With the health care law at the center of the continuing budget dispute between the White House and the Republican-led House, Mr. Obama reiterated that he would negotiate with Republican leaders only once they agreed to finance the government and increase the nation’s borrowing limit, which will be reached on Oct. 17.
Referring to Speaker John A. Boehner, Mr. Obama said: “What I’ve said to him is we are happy to negotiate on anything. We are happy to talk about the health care law, we’re happy to talk about the budget, we’re happy to talk about deficit reduction, we’re happy to talk about investments. But what we can’t do is keep engaging in this sort of brinksmanship where a small faction of the Republican Party ends up forcing them into brinksmanship to see if they can somehow get more from negotiations by threatening to shut down the government or threatening America not paying its bills.”

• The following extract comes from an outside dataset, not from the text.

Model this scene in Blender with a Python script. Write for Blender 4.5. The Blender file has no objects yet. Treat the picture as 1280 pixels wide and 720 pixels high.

The president also repeated, as many Republicans have acknowledged, that the House could pass measures both to finance and reopen the government and increase the nation’s borrowing limit, averting a catastrophic default, if Mr. Boehner would allow votes.
Both sides say that House Democrats and more moderate Republicans would provide the majority support needed to send both measures to Mr. Obama to be signed.
With the more troublesome deadline looming for raising the debt limit, Mr. Obama did not explicitly rule out taking some unilateral action to increase it — though senior administration officials have.
“I don’t expect to get there,” he said, citing news reports that Mr. Boehner has privately told House Republicans that he would not allow a breach of the debt ceiling to occur.